Vaya una sentida confesión por delante: soy un perfecto profano en arte, sobre todo en sus manifestaciones más modernas, vanguardistas. No puedo, por tanto, formular juicios mínimamente competentes sobre la producción artística de Ibarrola. Estoy seguro, sin embargo, de que toda su estética estará llena de entereza y honradez, porque esos rasgos fueron inherentes al hombre y, por tanto, también al creador.

Agustín fue uno más en ese grupo de vascos como Blas de Otero, Gabriel Celaya, Vidal de Nicolás, Nicolás Redondo Urbieta, Gabriel Aresti, o antes el propio Pío Baroja, todos más vascos que el monte Gorbea, si me permiten utilizar este lenguaje pueril, pero nada nacionalistas. Y que por ello fueron excluidos del estricto santoral peneuvista y considerados en su momento enemigos a abatir por los asesinos etarras.

Ibarrola fue comunista, desde luego, pero no de los de chalet en Galapagar y coche oficial, sino de los que estuvieron en la cárcel varios años tras sufrir meses de torturas brutales por parte de la policía franquista. Y allí en la cárcel Agustín se las arreglaba para seguir pintando y dibujando merced a estratagemas inverosímiles. También consiguió un reconocimiento internacional a partir de su viaje a París y de la fundación del Equipo 57, pero durante toda su vida de artista afrontó la «descalificación permanente» (así la titula Maura) por parte de una derecha nacionalista que le cancelaba por su izquierdismo y de una izquierda que le marginaba por su decidida apuesta por la transición pacífica a la democracia.
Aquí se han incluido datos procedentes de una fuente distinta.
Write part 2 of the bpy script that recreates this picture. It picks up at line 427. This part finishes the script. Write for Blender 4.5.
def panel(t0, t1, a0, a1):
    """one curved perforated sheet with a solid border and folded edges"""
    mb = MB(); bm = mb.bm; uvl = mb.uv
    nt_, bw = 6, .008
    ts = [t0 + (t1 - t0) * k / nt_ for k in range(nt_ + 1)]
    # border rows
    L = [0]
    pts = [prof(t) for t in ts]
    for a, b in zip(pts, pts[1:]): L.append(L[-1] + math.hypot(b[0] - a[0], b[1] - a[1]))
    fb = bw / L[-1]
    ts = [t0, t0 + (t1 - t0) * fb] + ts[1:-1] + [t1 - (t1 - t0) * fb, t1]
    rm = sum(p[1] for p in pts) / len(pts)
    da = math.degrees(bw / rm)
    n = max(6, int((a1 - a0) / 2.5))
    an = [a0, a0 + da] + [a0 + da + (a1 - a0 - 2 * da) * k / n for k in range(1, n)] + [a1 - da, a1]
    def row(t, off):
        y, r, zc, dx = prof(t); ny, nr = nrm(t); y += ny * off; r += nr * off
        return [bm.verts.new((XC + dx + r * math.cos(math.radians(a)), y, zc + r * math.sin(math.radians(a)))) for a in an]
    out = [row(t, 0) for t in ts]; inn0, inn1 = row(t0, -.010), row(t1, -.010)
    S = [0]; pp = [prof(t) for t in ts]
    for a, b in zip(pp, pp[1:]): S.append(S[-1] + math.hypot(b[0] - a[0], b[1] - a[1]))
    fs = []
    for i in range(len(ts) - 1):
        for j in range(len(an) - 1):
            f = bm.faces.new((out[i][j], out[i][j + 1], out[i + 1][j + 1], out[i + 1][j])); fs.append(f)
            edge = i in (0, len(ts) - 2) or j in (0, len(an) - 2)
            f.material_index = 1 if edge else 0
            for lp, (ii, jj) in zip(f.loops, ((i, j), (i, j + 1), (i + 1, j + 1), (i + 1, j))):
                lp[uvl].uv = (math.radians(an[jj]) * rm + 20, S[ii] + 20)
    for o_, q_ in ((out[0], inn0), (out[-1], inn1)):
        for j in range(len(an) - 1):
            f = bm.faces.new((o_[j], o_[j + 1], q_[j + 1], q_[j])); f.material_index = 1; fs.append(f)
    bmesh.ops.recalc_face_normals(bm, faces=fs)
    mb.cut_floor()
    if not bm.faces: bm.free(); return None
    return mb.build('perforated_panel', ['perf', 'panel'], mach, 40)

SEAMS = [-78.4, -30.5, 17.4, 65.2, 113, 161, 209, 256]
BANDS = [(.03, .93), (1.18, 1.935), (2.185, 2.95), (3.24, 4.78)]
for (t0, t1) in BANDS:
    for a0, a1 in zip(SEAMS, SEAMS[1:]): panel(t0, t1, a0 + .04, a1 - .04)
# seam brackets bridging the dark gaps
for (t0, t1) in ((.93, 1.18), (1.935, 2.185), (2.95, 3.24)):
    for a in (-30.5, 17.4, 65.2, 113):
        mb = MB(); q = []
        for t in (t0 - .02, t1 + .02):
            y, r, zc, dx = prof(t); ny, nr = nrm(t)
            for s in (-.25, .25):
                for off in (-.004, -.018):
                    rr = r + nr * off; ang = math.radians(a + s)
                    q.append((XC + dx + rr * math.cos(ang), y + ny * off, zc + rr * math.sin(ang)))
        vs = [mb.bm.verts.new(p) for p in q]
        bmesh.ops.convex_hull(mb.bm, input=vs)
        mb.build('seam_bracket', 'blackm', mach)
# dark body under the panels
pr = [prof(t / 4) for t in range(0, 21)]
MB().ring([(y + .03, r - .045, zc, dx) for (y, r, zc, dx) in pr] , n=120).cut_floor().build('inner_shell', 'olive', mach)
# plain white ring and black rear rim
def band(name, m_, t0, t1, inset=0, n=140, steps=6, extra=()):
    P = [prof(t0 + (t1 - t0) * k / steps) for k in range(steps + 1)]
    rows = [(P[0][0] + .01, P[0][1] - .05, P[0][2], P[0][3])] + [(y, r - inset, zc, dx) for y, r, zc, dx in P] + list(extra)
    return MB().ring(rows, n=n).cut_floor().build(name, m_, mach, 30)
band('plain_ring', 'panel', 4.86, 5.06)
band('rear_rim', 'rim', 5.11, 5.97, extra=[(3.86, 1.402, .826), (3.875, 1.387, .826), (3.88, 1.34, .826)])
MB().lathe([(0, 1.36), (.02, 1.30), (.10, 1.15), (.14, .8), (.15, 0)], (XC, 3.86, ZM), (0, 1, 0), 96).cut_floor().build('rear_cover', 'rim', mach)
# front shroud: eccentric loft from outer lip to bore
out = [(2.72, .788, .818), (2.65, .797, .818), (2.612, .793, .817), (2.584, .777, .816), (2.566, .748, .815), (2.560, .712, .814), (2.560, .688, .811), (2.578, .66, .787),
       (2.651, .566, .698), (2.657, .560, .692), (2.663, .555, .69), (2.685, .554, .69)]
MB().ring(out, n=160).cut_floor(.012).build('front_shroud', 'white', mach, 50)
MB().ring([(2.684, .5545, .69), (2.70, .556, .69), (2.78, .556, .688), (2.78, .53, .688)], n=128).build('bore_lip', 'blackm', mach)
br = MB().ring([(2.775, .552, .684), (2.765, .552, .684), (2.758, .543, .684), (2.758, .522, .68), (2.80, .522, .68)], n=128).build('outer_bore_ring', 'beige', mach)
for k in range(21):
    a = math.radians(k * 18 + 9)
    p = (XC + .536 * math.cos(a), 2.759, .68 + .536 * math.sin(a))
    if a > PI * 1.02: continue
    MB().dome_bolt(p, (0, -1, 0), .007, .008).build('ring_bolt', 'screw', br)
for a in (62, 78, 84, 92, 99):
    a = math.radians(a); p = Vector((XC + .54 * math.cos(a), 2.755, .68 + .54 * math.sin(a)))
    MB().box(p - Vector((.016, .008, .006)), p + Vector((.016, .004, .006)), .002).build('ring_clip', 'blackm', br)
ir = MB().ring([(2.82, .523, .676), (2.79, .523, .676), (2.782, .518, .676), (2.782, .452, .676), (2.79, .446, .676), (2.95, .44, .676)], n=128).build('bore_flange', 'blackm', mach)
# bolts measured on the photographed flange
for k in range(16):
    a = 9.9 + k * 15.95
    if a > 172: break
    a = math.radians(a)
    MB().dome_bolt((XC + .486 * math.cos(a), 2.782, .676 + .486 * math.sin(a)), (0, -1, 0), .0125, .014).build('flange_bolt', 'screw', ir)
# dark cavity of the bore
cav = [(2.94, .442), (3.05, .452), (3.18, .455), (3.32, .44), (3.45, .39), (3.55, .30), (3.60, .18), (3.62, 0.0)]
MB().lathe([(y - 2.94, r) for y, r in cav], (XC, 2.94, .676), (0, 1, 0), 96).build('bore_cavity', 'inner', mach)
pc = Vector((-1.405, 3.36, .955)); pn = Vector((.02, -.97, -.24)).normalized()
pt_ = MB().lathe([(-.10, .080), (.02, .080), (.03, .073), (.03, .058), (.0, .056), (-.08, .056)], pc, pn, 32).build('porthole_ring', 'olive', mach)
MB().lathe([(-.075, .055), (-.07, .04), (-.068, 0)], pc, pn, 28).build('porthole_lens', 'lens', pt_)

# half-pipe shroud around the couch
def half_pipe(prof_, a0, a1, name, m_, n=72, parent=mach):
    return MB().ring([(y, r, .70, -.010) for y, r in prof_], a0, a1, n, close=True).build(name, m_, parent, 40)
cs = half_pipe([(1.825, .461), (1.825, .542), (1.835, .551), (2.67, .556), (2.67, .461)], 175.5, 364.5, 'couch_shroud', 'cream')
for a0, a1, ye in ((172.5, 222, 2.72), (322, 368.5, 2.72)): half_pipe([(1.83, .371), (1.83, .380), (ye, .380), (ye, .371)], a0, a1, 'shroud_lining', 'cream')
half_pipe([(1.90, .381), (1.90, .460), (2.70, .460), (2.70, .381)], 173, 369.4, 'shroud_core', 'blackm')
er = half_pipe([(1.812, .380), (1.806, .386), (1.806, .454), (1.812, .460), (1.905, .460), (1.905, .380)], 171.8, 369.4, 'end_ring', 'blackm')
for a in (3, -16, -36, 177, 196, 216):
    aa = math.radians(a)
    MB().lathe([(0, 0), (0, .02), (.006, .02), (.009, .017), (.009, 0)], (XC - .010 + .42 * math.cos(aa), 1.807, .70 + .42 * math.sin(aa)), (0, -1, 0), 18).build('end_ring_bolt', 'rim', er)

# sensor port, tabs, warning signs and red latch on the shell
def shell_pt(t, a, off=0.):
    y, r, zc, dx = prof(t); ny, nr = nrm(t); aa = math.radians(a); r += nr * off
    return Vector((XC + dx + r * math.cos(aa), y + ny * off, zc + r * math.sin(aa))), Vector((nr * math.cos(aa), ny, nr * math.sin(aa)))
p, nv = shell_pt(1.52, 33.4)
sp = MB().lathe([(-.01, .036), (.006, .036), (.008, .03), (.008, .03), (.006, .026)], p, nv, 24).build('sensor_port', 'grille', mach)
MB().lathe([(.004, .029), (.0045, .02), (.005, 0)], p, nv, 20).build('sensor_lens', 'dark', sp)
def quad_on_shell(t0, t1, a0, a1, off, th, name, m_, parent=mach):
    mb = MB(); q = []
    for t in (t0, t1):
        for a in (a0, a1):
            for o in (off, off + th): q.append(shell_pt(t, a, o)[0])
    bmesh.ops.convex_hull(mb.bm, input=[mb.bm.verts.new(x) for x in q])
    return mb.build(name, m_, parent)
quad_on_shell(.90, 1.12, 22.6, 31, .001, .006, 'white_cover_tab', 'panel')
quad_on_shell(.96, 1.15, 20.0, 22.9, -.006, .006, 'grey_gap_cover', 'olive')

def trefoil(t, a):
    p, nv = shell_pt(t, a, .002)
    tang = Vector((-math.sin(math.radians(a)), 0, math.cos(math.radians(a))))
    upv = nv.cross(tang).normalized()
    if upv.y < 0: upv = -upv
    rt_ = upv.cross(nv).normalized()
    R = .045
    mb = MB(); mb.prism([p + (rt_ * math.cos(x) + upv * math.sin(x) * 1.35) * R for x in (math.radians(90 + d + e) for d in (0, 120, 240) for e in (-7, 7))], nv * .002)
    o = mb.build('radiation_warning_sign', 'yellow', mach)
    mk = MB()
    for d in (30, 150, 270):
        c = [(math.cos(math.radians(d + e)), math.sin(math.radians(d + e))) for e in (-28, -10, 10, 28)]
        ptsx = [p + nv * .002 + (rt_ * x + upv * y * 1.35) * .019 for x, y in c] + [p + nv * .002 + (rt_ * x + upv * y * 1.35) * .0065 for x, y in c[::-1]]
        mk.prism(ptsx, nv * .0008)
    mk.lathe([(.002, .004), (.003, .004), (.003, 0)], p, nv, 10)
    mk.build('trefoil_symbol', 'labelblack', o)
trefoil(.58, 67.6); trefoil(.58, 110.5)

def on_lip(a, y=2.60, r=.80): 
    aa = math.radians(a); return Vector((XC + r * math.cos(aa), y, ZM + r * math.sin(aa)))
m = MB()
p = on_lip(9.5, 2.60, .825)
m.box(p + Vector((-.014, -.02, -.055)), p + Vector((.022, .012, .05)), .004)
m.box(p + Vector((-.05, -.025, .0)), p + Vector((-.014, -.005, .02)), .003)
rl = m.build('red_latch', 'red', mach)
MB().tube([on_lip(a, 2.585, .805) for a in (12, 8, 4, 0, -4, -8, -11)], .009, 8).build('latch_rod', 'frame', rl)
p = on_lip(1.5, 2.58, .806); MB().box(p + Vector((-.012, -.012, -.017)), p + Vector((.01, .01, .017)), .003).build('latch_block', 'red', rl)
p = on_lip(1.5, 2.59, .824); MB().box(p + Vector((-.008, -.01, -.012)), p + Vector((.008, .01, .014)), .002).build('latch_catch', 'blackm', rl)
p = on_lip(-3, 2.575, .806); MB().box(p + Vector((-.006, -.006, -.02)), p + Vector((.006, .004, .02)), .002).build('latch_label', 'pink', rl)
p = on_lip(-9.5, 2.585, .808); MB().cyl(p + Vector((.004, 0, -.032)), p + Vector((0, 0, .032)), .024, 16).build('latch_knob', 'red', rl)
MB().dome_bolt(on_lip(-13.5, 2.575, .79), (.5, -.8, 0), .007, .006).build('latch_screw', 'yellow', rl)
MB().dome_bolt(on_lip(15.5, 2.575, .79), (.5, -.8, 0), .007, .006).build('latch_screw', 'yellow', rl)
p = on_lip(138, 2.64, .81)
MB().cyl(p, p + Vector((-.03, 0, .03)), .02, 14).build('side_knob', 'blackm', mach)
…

«La primera manifestación contra ETA y el primer manifiesto contra la banda (firmado por Ibarrola) fueron promovidos por el PCE»

Conviene recordar que la primera manifestación contra ETA y el primer manifiesto contra la banda (firmado por Ibarrola) fueron promovidos por el Partido Comunista, aunque la simpatía de Agustín por Santiago Carrillo era perfectamente descriptible. No se ganó Ibarrola loores y prebendas por su compromiso inequívoco con la política que respondía a sus principios. Solo que los más bestias entre los abertzales —y mira que hay donde elegir— embistieran contra su mágico bosque pintado de Oma, talando y descortezando los árboles que sustentaban ese frágil milagro, a la vez ingenuo como el juego de un niño y profundo como el despertar de la primavera.

Para nosotros, los de Basta Ya, las víctimas de Covite, los rebeldes contra el nacionalismo separatista obligatorio, Agustín Ibarrola fue nuestro santo tutelar, un santo achaparrado y bigotudo, siempre bajo la cúpula de su chapela. Durante muchos años, a principios de febrero, nos hemos reunido en la plaza de Andoain para recordar y maldecir juntos el asesinato de Joseba Pagaza.

Nos apretábamos en torno a una pieza de Ibarrola conocida como «la casa de Joseba», una especie de choza metálica en la cual a veces nos refugiábamos para resguardarnos de la lluvia porque en Andoain y en febrero, ya se sabe… Allí, año tras año, hemos oído la canción preferida de Joseba, Las penas de abril, junto al refugio creado por Agustín. Un refugio inventado para la gente decente, sin nacionalistas. Nosotros fuimos y siempre seremos como los árboles ultrajados del bosque de Oma.